* [Objective]
Wherever the string "empty" appears, copy the whole line.

* [Dataset extract]
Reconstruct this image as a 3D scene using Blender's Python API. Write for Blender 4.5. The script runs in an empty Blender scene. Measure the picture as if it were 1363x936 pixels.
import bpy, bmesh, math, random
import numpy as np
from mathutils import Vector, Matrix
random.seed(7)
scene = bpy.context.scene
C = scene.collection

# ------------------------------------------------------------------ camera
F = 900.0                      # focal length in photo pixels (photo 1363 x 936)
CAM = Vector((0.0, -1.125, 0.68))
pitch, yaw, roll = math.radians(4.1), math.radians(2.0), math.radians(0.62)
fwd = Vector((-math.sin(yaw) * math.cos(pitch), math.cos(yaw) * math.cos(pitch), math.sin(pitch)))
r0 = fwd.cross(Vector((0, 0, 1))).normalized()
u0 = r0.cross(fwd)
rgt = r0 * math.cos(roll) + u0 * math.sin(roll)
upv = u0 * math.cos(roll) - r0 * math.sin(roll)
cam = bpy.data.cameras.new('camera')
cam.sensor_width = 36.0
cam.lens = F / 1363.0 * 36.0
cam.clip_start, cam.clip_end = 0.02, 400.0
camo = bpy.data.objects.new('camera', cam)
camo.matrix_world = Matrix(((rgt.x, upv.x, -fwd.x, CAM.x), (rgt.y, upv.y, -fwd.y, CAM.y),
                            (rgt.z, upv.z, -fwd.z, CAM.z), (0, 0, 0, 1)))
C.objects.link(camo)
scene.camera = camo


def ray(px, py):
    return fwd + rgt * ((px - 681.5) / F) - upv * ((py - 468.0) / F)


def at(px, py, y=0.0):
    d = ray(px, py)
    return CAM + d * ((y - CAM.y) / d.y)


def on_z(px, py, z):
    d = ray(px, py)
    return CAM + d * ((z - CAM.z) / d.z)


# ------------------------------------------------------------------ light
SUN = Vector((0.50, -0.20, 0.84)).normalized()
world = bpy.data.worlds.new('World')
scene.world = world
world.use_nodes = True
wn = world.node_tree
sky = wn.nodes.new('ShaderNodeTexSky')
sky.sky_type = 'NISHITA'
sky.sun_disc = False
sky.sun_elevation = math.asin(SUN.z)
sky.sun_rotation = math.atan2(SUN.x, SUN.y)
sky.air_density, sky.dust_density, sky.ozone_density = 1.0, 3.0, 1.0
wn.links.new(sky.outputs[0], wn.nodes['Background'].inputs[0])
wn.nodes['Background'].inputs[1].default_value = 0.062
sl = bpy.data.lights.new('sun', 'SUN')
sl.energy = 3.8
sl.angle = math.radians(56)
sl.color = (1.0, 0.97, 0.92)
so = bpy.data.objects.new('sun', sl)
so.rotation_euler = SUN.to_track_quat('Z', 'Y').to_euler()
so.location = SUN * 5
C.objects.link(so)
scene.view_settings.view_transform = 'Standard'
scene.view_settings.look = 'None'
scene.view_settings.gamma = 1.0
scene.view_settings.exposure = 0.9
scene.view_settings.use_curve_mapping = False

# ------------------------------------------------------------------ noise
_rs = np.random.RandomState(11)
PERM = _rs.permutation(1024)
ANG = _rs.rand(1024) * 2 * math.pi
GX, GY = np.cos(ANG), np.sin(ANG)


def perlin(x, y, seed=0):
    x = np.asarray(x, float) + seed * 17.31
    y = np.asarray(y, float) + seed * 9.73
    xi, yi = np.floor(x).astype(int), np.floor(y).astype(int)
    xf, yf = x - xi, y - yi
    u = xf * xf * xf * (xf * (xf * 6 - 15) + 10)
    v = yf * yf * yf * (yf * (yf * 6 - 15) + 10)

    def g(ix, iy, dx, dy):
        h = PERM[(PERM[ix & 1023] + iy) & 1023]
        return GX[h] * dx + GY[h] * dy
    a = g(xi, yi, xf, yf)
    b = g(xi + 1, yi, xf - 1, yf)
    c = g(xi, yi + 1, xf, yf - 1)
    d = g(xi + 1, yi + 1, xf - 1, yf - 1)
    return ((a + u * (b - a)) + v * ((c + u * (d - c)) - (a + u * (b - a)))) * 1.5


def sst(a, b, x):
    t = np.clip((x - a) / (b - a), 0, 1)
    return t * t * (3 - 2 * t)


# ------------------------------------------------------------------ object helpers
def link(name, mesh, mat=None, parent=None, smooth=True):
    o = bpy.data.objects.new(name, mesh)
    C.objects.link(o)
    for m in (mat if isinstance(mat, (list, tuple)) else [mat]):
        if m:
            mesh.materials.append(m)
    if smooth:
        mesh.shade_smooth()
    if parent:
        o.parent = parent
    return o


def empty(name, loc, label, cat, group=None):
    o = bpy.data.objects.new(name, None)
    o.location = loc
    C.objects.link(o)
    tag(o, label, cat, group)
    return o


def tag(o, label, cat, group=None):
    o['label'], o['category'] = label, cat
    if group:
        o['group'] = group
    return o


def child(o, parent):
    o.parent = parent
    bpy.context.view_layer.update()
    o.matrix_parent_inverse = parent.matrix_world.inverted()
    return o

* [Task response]
Reconstruct this image as a 3D scene using Blender's Python API. Write for Blender 4.5. The script runs in an empty Blender scene. Measure the picture as if it were 1363x936 pixels.
def empty(name, loc, label, cat, group=None):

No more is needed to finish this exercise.